Imagen de archivo de un atasco en Ibiza. | Daniel Espinosa

Ayer me entregaron por fin mi coche nuevo. Un Dacia Sandero Stepway de color granate. Precioso. Del mismo tono que aquellos Seat 127, Seat Fura y Renault 11 que tuvieron mis padres. Tras sacarlo del concesionario me acerqué a dejar a mi madre en la fisio y empezó la aventura. Yo que había superado con mi amigo Víctor un Survival Zombie y que he conducido por Madrid en los peores años de las obras de Madrid Río y el soterramiento de la M30 pensé que me daba algo.

Según los registros oficiales la ciudad de Ibiza tiene apenas 11,14 kilómetros cuadrados de extensión pero cuando llega la temporada turística circular por apenas 5 es como superar aquel programa presentado por Emilio Aragón que se llamaba El juego de la oca.
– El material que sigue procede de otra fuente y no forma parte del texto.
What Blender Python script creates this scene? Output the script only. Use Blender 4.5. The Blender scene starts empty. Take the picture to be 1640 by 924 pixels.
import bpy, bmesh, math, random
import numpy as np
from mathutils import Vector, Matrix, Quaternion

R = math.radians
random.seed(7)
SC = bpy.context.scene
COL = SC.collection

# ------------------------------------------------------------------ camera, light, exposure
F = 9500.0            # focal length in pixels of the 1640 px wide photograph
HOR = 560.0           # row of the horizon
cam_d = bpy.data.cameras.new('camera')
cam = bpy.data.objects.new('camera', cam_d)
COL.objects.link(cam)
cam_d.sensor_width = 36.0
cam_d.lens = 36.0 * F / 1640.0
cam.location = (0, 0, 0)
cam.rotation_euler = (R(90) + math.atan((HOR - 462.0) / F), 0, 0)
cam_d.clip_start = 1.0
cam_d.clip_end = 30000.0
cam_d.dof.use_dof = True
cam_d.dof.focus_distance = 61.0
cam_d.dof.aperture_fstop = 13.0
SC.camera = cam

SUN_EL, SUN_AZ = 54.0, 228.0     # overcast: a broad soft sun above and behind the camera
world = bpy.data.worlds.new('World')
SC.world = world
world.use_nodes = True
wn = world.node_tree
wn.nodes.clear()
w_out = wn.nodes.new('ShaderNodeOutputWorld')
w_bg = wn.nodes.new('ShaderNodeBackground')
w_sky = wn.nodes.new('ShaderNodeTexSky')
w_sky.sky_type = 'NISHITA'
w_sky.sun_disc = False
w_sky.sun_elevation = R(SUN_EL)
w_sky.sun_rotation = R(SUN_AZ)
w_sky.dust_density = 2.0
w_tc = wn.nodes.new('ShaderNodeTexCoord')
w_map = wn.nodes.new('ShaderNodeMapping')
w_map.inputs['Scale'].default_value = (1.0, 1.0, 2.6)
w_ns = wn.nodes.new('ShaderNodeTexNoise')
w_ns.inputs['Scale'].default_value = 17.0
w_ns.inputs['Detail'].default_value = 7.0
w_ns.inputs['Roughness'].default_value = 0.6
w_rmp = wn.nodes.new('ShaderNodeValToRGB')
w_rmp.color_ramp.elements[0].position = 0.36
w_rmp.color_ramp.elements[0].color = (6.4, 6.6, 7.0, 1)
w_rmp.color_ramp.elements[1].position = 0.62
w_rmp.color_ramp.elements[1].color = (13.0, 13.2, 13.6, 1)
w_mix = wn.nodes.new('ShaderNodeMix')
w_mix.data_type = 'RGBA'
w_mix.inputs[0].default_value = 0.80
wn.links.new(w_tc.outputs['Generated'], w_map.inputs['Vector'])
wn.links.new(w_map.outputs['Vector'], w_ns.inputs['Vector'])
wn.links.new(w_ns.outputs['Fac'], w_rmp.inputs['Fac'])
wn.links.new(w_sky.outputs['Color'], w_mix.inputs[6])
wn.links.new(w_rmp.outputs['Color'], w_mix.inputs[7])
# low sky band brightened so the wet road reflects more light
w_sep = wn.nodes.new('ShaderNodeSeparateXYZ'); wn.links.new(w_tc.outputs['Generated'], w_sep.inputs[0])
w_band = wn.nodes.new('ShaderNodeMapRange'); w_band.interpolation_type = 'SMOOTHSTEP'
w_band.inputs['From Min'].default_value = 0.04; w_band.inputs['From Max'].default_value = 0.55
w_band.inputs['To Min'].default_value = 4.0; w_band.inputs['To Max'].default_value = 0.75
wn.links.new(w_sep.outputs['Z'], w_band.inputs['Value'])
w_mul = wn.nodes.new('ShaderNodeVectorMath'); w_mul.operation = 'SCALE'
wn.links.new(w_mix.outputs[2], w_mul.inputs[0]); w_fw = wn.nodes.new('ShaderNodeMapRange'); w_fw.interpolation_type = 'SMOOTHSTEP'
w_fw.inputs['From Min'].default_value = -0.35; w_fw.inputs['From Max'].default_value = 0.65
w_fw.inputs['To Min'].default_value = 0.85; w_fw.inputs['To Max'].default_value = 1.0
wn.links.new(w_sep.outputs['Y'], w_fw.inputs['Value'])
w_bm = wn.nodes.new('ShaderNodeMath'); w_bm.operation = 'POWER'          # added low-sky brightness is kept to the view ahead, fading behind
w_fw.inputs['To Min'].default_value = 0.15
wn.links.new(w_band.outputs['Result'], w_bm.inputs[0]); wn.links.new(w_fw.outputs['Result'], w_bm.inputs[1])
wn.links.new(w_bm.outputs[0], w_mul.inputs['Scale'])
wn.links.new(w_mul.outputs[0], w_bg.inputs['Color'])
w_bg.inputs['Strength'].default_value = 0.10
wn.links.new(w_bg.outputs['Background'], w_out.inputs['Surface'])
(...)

De hecho, hasta te puedes encontrar algún rostro conocido intentado superar los obstáculos.

Coches en doble fila, camiones y furgonetas de reparto aparcados donde buenamente pueden, arriesgados ciudadanos intentando cruzar por cualquier lado sin mirar, motos a toda velocidad pasando por izquierda y por derecha, ciclistas desafiando a la ley de intraspasabilidad de los cuerpos, mucha gente más atenta a las pantallas de los móviles que a pensar en su propia salud...

Y mientras a mi lado mi madre, a la que quiero mogollón, sufriendo, sudando a cada metro y pasándolo muy mal. Se cree que no me doy cuenta y prefiero no decirle nada para que no se asuste más y para que siga pensando que lo controlo todo.

Como esos machotes que van con el codo fuera de la ventanilla y conducen con una sola mano en el volante siendo los amos de la ciudad. No es así. Yo lo paso mal y también me agobio. De hecho, al final cada vez voy menos a Vila a riesgo de no disfrutar de muchas cosas, sobre todo en la zona centro, Vara de Rey y alrededores. Y es que al final, como decía mi padre, los ciudadanos no vivimos la ciudades, las sufrimos.